Part of what a sentence means depends upon its separate words, and part depends on how those words are arranged.
Round squares steal honestly. Honestly steal squares round.
What makes these seem so different in character, when both use the very same words? I'll argue that this is because your language-agency, immediately upon hearing the first word-string, knows exactly what to do with it because it fits a well-established sentence-frame. The second string fits no familiar form at all. But how do we fit those sentence-frames? We'll come to that presently, but for the moment, let's simply assume that our young listener has somehow come to classify words into various types, like nouns, adjectives, verbs, and adverbs. (We'll ignore the fact that children go through other stages before they use words as adults do.) Then our first string of words has this form:
Adjective Noun Verb Adverb Now we'll suppose our listener has learned a specific recognition- frame that is activated on hearing this string of particular types of words. This frame then executes a special process script that makes the following assignments to the terminals of a Trans-frame. The neme for steal is assigned to the Trans-frame's Action terminal, while the neme for squares is attached to the Actor terminal. The frame then activates scripts that modify the action steal by applying to it the neme for honestly and modify the object squares by applying to it the neme for round. Up to this point, everything works smoothly: the language-agency has found a use for every word. We have special names for the strings of words that we process with such fluency: we call them phrases or sentences.
A word-string seems grammatical if all its words fit quickly and easily into frames that connect suitably to one another.

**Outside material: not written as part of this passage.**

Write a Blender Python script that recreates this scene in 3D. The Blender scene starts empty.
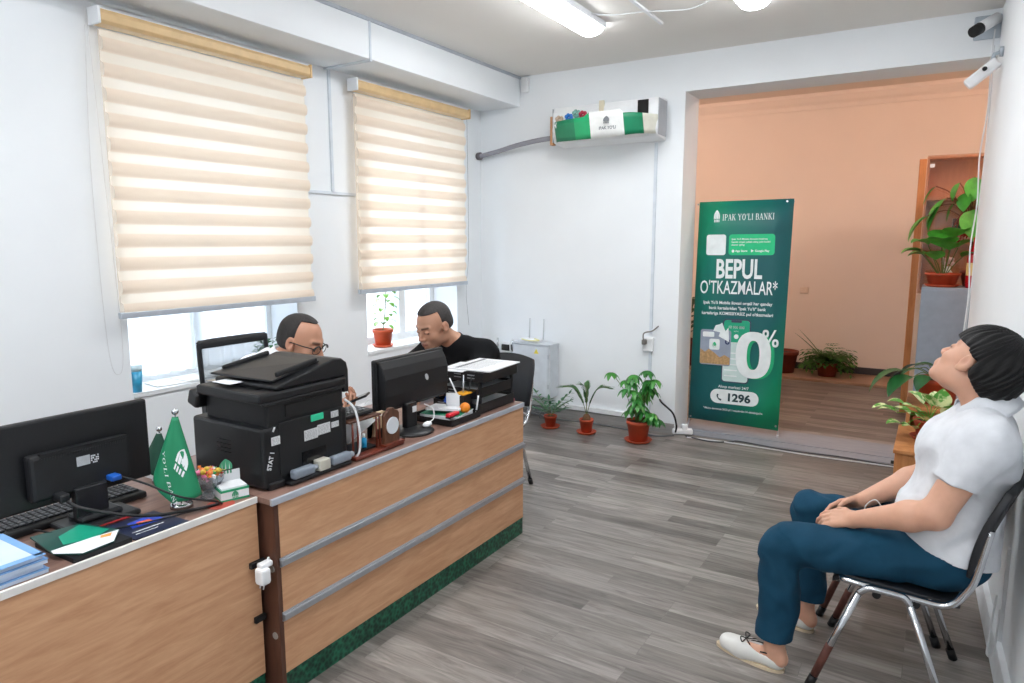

However, at this point some serious conflicts start to appear within some other agencies because of certain incompatibilities. The frame for steal requires its Actor to be animate. A square can't steal, because it's not alive! Besides, the frame for steal expects an act that's reprehensible, and that clashes with the modifier for honestly. If that weren't bad enough, our agency for describing shape can't tolerate the polynemes for round and square when both are activated at the same time. It doesn't matter that our sentence is grammatical: so much turmoil is set up that most of its meaning cancels out and we regard it as nonsense. But it is important to recognize that the distinction between sense and nonsense is only partly a matter of grammar, for consider what happens when you hear these three words:
thief -- -- careless -- -- prison --
Although these do not establish any single well-formed grammar- frame, they activate some word-sense nemes that skip past all our grammar-forms to fit a familiar story-frame, a moral tale about a thief who's caught and reaps a just reward. Ungrammatical expressions can frequently be meaningful when they lead to clear and stable mental states. Grammar is the servant of language, not the master.